Ironically, it is the very integration of the game with the opera that provides Ring’s one true stinker of a puzzle.  In Loge’s realm, you encounter a giant organ. The puzzle is to repeat a loop of operatic music that is playing (faintly) on the soundtrack.  The problem is that there are 15 keys on the organ, each of which must be used and each of which actually plays a sequence of notes.  They all sound almost identical and since the music you are trying to mimic is on an endlessly repeating loop, you don’t have any real idea of where to start anyway.  I defy anyone to solve this sound-puzzle-from-hell without a walkthrough.
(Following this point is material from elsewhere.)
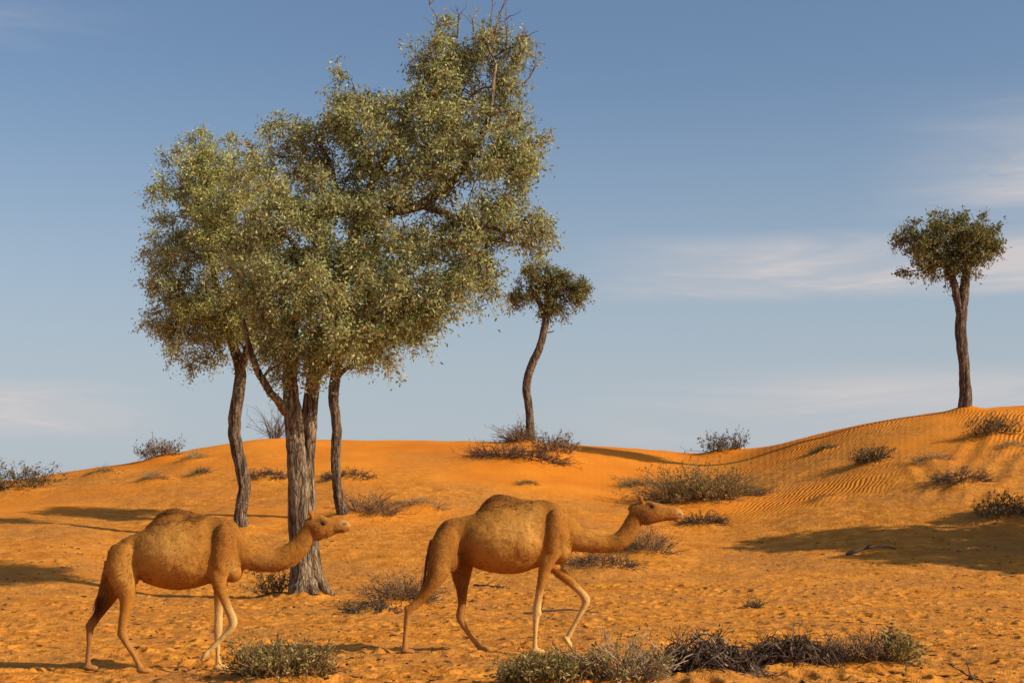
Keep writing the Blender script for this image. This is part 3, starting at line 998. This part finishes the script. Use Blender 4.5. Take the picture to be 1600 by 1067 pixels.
def shrub(spec, spot, seed):
    name, label, cat, kind, px, py, wpx, hpx, amt, _ = spec
    rg = np.random.default_rng(seed)
    x, y = spot
    S = F / y
    w, h = wpx / S, hpx / S
    base = np.array([x, y, h1(x, y)])
    pixel = y / (F * 0.64)                       # size of one picture dot out there, keeps twigs from vanishing
    tw = max(0.004, pixel * 0.16)
    dep = min(w * 0.5, 1.1)
    if kind in ('leafy', 'wispy', 'scrub', 'scrubby', 'mixed'):
        root = empty(name, base)
        tag(root, label, cat)
        st, fo = MB(), MB()
        n = int({'leafy': 60, 'wispy': 60, 'scrub': 150, 'scrubby': 80, 'mixed': 140}[kind] * amt)
        Pth, L = curves(n, base, (w * 0.40, dep * 0.4), h * 0.95, 0.9 if kind != 'wispy' else 1.2, rg, curl=0.3, wob=0.05)
        st.add(*tubes(Pth, taper(n, 6, tw * 1.8, tw * 0.8, rg), 4))
        T, d = side_twigs(Pth, 5, h * 0.32, rg)
        st.add(*tubes(T, taper(len(T), 4, tw, tw * 0.6, rg), 3))
        per, lf = {'leafy': (4, 0.10), 'wispy': (3, 0.09), 'scrub': (4, 0.055), 'scrubby': (2, 0.06), 'mixed': (3, 0.07)}[kind]
        lf = max(lf, pixel * 2.2) * (0.8 if h < 0.8 else 1.0)
        if kind == 'mixed':                      # leaves only on the sunlit right end
            keep = T[:, 0, 0] > x + w * 0.22
            v, f = leaves_on(T[keep], d[keep], 6, lf, rg)
        else:
            v, f = leaves_on(T, d, per, lf, rg, 0.42)
        fo.add(v, f)
        stm = {'leafy': M_TWIG_DARK, 'wispy': M_TWIG, 'scrub': M_TWIG, 'scrubby': M_TWIG_PALE, 'mixed': M_TWIG}[kind]
        lfm = {'leafy': M_BUSH, 'wispy': M_BUSH, 'scrub': M_SCRUB, 'scrubby': M_SCRUB, 'mixed': M_SCRUB}[kind]
        st.build('stems', stm, root, True, base)
        fo.build('foliage', lfm, root, False, base)
        return root
    mb = MB()
    if kind in ('grass', 'straw'):
        bw = max(0.005, pixel * 0.18)
        nc = int(4 + 7 * amt)
        for q in range(nc):
            fx_ = rg.uniform(-1, 1)
            k_ = (1 - 0.55 * abs(fx_)) * rg.uniform(0.55, 1.1)
            cb = base + np.array([fx_ * w * 0.42, rg.normal() * dep * 0.28, 0])
            n = int(420 * amt / nc * rg.uniform(0.5, 1.4))
            Pth, L = curves(n, cb, (w * 0.10 + 0.06, dep * 0.14 + 0.04), h * k_ * 1.15, 0.95, rg, K=6, curl=0.6, wob=0.03)
            mb.add(*tubes(Pth, taper(n, 6, bw, bw * 0.25, rg), 3), 0 if rg.random() < 0.75 else 2)
        n2 = int(40 * amt)
        P2, _ = curves(n2, base, (w * 0.5, dep * 0.5), h * 0.55, 0.5, rg, K=6, curl=0.6)
        mb.add(*tubes(P2, taper(n2, 6, tw * 1.2, tw * 0.5, rg), 3), 1)
        mats = [M_GRASS if kind == 'grass' else M_GRASS_DRY, M_TWIG_DARK, M_TWIG]
    elif kind in ('twiggy', 'brush', 'dead'):
        n = int({'twiggy': 120, 'brush': 130, 'dead': 40}[kind] * amt)
        up = {'twiggy': 0.7, 'brush': 0.35, 'dead': 1.6}[kind]
        ln = {'twiggy': h * 1.05, 'brush': max(h, w * 0.22), 'dead': h * 0.95}[kind]
        sx = {'twiggy': 0.40, 'brush': 0.46, 'dead': 0.12}[kind]
        Pth, L = curves(n, base, (w * sx, dep * 0.5), ln, up, rg, curl=0.45 if kind != 'dead' else 0.25, wob=0.09)
        if kind == 'brush':
            zg = H(Pth[..., 0].ravel(), Pth[..., 1].ravel()).reshape(Pth.shape[:2])
            Pth[..., 2] = zg + np.clip(Pth[..., 2] - zg, -0.01, h * 0.9)
        mb.add(*tubes(Pth, taper(n, 6, tw * 2.0, tw * 0.8, rg), 4), 0)
        T, d = side_twigs(Pth, 5, ln * 0.4, rg)
        mb.add(*tubes(T, taper(len(T), 4, tw * 1.1, tw * 0.6, rg), 3), 1)
        if kind != 'dead':
            v, f = leaves_on(T, d, 1, max(0.05, pixel * 1.6), rg, 0.35)
            mb.add(v, f, 2)
        mats = [M_TWIG_DARK if kind != 'twiggy' else M_TWIG, M_TWIG_DARK if kind == 'brush' else M_TWIG, M_BUSH]
    else:                                         # heaps of dead branches: arched sticks lying over one another
        n = int(90 * amt)
        a = rg.uniform(-1, 1, n)
        p0 = base + np.stack([a * w * 0.5, rg.normal(size=n) * dep * 0.22, np.zeros(n)], 1)
        ang = rg.normal(size=n) * 0.5 + (0 if kind == 'heap' else 0.15)
        Ls = w * rg.uniform(0.25, 0.6, n)
        hh = h * rg.uniform(0.2, 0.9, n) * (1 - 0.55 * a ** 2)
        t = np.linspace(0, 1, 8)
        sgn = np.where(rg.random(n) < 0.5, -1, 1)
        Pth = p0[:, None] + np.stack([np.cos(ang) * Ls * sgn, np.sin(ang) * Ls * 0.6, np.zeros(n)], 1)[:, None] * (t - 0.35)[None, :, None]
        zg = H(Pth[..., 0].ravel(), Pth[..., 1].ravel()).reshape(n, 8)
        arch = np.sin(np.pi * np.clip(t * rg.uniform(0.7, 1.1, n)[:, None] + 0.08, 0, 1))
        Pth[..., 2] = zg + hh[:, None] * arch
        Pth += np.cumsum(rg.normal(size=Pth.shape) * 0.012, 1)
        q_ = int(n * 0.3)
        mb.add(*tubes(Pth[:q_], taper(q_, 8, 0.010, 0.004, rg), 5), 0)
        mb.add(*tubes(Pth[q_:], taper(n - q_, 8, 0.011, 0.004, rg), 5), 1)
        T, d = side_twigs(Pth, 7, 0.17, rg)
        mb.add(*tubes(T, taper(len(T), 4, 0.006, 0.003, rg), 3), 1)
        v, f = leaves_on(T, d, 1, 0.045, rg, 0.4)
        mb.add(v, f, 2)
        mats = [M_TWIG_PALE if kind == 'heap' else M_TWIG, M_TWIG_DARK, M_BUSH]
    o = mb.build(name, mats, None, True, base)
    return tag(o, label, cat)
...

Fortunately, there is a complete walkthrough for the game included in the manual, which may give you some idea of just how short Ring actually is.  In fact, it takes much less time to play Ring than it would to watch the operatic cycle on which it is based, which is comprised of some fourteen hours of music.  However, there is much to like crammed into a small package.  (Actually, it would appear that there was supposed to be a fifth segment of the game.  There are five hotspots on the machine you use to enter the sub-stories, but two of them take you into the same realm.)  There is no denying the originality of the game.  In a time when cookie-cutter adventure games are the norm, Ring is a breath of fresh (if heavy) air.  I already mentioned the music, which while NOT original is light years better than standard adventure game fare.  And then there is the artwork.  Anyone familiar with Druillet’s work (or the pages of either Metal Hurlant or Heavy Metal) will know to expect something special in this department.  The look of the game is both dark and beautiful, utilizing mostly dark tones (black, burnt ochre, indigo) and detailed, stylized backgrounds.  Every character is original and interesting, from the grotesquely blubbery Alberich to the gorgeous (and quite naked) Water Maidens. Although not as amazing, vibrant and fully realized as his gorgeous artwork for the game Salammbo, Druillet has given us something completely original to look at in nearly every frame of Ring.  Sadly, as in Salammbo, some of the detail suffers from being presented in a 640 x 480 resolution.  Nevertheless, both games look better than most other games that I’ve played recently.  The sheer creativity involved in the graphic design does much to help carry the gamer through many of Ring’s flaws.  

In conclusion, playing Ring is a bit like watching one of the Wagnerian operas on which it is based if you don’t speak German: you may not understand it but you can sit back and enjoy the spectacle.